The Omani daily Al-Watan wrote that Netanyahu's speech was a repetition of previous speeches by previous extremist Israeli leaders who promised nothing and asked the Arabs and the world for everything in return.
"Netanyahu did not accept a Palestinian state. He only offered a number of conditions that made the establishment of such a state impossible," the edit read. "It is a state which cannot possess weapons, or conclude military pacts and which is controlled by Israel from land, sea and air. Thus the Palestinians would live in a Zionist Israeli state with united Jerusalem as its capital."
In addition, he asked the Arab states to accept Palestinian refugees in their lands and invest their money in Israel.
The edit concluded by describing the speech as a fantasia and a slap in the face to all those who think that Israel is capable of offering peace as a final settlement to the Arab-Israeli conflict.
Tariq Al-Homayed wrote that Netanyahu's speech was a response to Obama's demands in his speech, including a halt to building more settlements and recognition of a Palestinian state.

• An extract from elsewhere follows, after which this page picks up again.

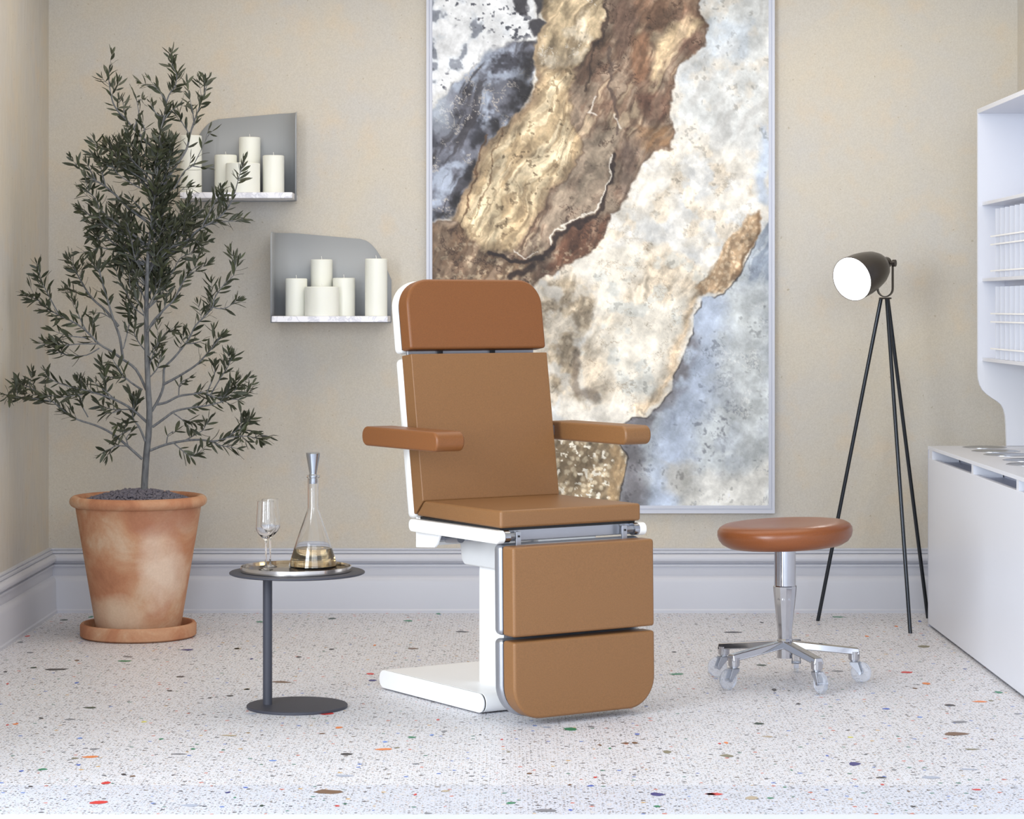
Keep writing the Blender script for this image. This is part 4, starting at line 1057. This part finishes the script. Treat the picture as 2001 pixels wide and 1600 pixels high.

"What was new in the speech was the talk of a Palestinian state but the conditions were not." However, the writer warned the Arabs not to involve themselves in a hasty response because it was directed to Obama above all. "Netanyahu wants to manoeuvre by claiming that Israel is making concessions in return for decapitating conditions in the hope that the Arabs would reject them. Then, he can claim that the Arabs spoiled Obama's plans," Al-Homayed wrote in the London-based political daily Asharq Al-Awsat.
The writer pointed to two important points: first, the US said that it would abide by establishing two states, a Zionist Israeli state and an independent Palestinian state. So the request for the recognition of Israel as a Zionist state conforms to US policy. Second, the Arabs should not confront Israel directly by responding to the speech on behalf of the US.
However, the US response to the speech indicated Washington was not tricked by it, as Al-Homayed concluded.